My dad and I still occasionally try to have a relationship, but then it all flies south. It usually starts with my dad showing up with a grand financial gesture and an idealized vision. A trip to Europe, where I will do all the interpreting. A bike trip to ride the French Alps. A ski day where he can be proud that I ski like he does. When I turned 40, it was a mountain bike trip – though it had to be one he chose. We went to Moab for a 4-day bike of the White Rim. I was a strong rider and could stay at the front of our group. My dad, who had become deeply interested in geology (a room in his basement is now filled with rocks and he has three different geology microscopes), took his time to look at rocks and stayed close to the back of the group. On the penultimate day of this 4-day ride, he exploded. “You little bitch,” he confronted me on the rim of the canyon. “Can’t you see my hip hurts? I’m at the back of the group. Selfish ingrate. You haven’t biked with me enough. This is our last trip together. I don’t ever want to see you again. And you’ve gained weight. You’re my biggest disappointment.” I calmly told him that I believed that he had been looking at rocks and had been happy taking his time, and that everyone is only competing against him or herself. “Shut up.” he said, suddenly afraid that the other group members would hear. We ended the trip, and he didn’t talk to me at all during the whole 6-hour car ride back to Colorado. “Have a nice life.” he said as he dropped me at my mom’s house.

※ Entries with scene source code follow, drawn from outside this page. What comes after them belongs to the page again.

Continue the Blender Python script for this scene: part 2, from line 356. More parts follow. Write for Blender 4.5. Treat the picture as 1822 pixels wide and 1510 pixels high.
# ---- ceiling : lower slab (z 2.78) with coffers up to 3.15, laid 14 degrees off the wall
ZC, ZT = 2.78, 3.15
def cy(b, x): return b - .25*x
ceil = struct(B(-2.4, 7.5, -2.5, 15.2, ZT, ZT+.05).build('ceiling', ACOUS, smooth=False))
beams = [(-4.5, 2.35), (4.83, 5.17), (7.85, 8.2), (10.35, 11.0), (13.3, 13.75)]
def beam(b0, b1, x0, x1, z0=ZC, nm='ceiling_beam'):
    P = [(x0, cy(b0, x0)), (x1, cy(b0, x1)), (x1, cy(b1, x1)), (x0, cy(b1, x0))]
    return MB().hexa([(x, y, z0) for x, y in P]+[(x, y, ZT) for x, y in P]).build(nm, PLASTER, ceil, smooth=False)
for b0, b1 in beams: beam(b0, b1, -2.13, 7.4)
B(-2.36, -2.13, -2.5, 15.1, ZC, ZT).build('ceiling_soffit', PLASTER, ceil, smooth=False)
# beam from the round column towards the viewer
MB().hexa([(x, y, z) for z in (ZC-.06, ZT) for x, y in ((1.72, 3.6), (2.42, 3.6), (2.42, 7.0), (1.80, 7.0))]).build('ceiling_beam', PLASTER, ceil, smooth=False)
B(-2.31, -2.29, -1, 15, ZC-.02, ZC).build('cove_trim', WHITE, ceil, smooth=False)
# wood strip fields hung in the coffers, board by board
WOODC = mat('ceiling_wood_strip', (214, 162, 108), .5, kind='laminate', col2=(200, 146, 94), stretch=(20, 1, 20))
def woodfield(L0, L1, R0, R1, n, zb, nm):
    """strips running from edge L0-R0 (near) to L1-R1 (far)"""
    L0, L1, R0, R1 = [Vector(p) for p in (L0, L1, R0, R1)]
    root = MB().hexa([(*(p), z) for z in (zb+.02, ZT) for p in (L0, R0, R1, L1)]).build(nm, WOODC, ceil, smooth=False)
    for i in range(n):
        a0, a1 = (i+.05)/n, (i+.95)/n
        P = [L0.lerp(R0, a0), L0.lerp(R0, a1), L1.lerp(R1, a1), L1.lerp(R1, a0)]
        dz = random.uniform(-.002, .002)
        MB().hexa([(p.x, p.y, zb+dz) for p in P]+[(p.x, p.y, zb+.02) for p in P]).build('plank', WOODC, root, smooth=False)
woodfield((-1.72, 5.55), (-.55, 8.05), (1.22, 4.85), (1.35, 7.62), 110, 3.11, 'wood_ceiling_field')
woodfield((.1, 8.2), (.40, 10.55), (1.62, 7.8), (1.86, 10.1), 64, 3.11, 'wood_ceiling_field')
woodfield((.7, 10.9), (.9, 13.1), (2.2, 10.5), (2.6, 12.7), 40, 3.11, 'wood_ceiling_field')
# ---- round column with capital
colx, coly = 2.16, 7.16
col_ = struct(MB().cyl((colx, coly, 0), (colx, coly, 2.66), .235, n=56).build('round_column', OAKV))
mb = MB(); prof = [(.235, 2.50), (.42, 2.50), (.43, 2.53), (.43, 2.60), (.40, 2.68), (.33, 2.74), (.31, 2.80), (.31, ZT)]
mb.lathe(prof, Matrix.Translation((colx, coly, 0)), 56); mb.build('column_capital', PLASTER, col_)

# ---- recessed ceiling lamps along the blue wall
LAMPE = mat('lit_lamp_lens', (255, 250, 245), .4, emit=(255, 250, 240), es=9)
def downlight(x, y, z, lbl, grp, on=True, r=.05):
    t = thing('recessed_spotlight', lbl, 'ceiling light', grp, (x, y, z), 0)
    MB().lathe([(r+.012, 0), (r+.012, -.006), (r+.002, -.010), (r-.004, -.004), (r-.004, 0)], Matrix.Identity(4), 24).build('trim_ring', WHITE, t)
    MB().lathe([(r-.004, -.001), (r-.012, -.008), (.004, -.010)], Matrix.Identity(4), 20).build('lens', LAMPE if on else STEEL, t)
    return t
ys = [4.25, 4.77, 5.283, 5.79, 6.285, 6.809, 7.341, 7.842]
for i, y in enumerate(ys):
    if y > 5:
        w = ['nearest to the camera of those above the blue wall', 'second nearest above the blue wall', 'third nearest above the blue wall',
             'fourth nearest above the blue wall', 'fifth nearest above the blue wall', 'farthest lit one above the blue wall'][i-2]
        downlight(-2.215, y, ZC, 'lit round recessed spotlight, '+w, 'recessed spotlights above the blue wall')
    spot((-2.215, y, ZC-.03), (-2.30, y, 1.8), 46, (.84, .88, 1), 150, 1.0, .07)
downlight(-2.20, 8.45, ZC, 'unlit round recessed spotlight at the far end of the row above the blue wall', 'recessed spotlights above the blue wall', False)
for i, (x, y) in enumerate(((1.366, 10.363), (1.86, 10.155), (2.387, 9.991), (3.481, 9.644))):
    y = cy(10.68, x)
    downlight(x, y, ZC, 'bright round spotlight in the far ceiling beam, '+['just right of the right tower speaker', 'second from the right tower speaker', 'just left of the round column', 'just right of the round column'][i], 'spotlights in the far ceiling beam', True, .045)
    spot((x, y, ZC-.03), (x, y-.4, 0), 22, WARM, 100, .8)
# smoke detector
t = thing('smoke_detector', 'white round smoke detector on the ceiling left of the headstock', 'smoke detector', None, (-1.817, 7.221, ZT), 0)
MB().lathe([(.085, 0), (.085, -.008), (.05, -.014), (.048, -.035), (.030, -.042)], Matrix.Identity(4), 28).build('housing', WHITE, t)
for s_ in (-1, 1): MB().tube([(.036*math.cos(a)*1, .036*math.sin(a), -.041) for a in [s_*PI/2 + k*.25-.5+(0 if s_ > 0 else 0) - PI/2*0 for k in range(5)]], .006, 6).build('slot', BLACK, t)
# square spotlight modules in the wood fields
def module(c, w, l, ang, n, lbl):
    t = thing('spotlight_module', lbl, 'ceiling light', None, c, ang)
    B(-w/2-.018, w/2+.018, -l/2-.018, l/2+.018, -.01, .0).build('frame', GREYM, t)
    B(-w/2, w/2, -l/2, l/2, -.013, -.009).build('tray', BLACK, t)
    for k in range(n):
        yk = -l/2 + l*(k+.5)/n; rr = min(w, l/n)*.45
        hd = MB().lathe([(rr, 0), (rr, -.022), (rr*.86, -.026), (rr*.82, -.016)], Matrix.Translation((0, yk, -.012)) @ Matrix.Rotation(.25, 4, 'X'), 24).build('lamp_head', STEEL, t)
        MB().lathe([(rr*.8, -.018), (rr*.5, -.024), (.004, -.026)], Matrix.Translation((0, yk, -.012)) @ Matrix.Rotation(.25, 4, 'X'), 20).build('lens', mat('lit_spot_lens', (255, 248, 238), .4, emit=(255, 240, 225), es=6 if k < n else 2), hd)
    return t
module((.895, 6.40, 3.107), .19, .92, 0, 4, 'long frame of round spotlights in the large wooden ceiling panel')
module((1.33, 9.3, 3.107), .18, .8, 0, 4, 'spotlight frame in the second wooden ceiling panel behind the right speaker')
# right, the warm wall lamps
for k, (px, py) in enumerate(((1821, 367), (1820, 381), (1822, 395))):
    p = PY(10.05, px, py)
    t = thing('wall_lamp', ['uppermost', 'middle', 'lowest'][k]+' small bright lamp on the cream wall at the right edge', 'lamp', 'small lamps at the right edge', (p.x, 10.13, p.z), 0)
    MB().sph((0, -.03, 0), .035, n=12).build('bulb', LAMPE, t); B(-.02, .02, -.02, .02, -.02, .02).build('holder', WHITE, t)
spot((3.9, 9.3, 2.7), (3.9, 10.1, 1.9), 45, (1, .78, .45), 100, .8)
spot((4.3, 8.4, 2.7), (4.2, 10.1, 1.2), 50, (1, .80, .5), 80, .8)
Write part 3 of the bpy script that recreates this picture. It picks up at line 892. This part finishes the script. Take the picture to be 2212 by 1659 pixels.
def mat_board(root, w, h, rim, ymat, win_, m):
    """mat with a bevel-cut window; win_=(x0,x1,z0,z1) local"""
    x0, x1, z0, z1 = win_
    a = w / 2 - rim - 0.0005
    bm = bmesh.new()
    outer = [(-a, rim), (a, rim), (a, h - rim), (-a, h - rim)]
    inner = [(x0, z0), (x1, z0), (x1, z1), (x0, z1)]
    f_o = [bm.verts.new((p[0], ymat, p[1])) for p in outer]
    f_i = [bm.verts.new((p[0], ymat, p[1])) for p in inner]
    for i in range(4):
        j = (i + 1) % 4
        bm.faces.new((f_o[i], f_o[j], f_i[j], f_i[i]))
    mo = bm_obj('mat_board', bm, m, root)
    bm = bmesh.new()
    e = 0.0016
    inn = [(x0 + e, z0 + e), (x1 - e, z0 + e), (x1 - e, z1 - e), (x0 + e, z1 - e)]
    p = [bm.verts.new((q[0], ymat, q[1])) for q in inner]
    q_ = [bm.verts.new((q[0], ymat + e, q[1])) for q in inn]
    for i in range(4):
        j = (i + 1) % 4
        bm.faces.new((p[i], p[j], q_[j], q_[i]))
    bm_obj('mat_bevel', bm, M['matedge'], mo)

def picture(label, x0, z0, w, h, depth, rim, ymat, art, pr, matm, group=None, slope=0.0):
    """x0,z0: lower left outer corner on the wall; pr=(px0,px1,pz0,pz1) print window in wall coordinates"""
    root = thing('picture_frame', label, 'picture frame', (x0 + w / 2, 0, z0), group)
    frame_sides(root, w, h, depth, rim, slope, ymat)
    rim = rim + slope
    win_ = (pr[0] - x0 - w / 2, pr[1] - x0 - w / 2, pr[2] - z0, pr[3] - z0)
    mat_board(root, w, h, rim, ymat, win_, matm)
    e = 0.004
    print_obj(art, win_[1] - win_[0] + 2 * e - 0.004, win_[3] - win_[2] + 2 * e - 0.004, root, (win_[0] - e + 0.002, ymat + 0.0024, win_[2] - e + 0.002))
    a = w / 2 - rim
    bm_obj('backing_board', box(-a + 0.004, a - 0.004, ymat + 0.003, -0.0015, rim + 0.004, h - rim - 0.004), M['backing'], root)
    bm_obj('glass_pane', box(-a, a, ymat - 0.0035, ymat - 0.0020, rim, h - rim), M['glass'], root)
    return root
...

Over time I’ve come to understand now that he has very limited emotional bandwidth and not much room to operate outside of picking up his marbles and leaving the playing field when he doesn’t win, but that doesn’t mean it doesn’t hurt every time. On the other hand, my dad never had many others standing up to him or stayed in situations where he was confronted. I was someone he couldn’t escape who did stand up to him, and one time he told me that he thinks I’m one of the strongest people he knows. But there was always a price for it. I’m definitely the black sheep of my family.

I think that my experiences with my dad compelled me to try to find a different way, also set me up to understand that sometimes success comes with hidden costs and agendas, that sometimes gifts are for the giver, that some battles are more worth fighting that others.

What threw me was thinking I had found something different in my ideals about academia, which felt oddly familiar though I couldn’t explain why to myself at first, only to realize that no, others do not always support or welcome or honor one’s success, and actually this sort of blindsided me because I thought I’d had better judgment than to let myself in for more of that sort of pain. At first I didn’t understand why some of the older grad students seemed to make a point to keep their heads down, to underperform. I thought it was sloth, or maintaining a status quo. I didn’t fully appreciate that it was a sort of compromise for survival, and that, being idealistic, I was not somebody who could live well or non-self-destructively with making the sorts of compromises one often has to if one wants to survive where there are hard edges of people at play. The shame, fear and anger of tolerating unfairness or abuse could eat me alive. Which sort of leaves one floating in a no-woman’s land of not knowing anymore what is safe or who to trust, and unwilling to throw more effort at it.

It’s always been easy to try not to be narcissistic or repeat those patterns, but it’s been hard to unchain that from also not having success. Like if one has success without power one gets squashed, but success with power makes people narcissistic through some mysterious alchemical process. Which I know is false, and certainly there are enough examples around of successful people who don’t need to take others down, but somehow it’s still hard to believe.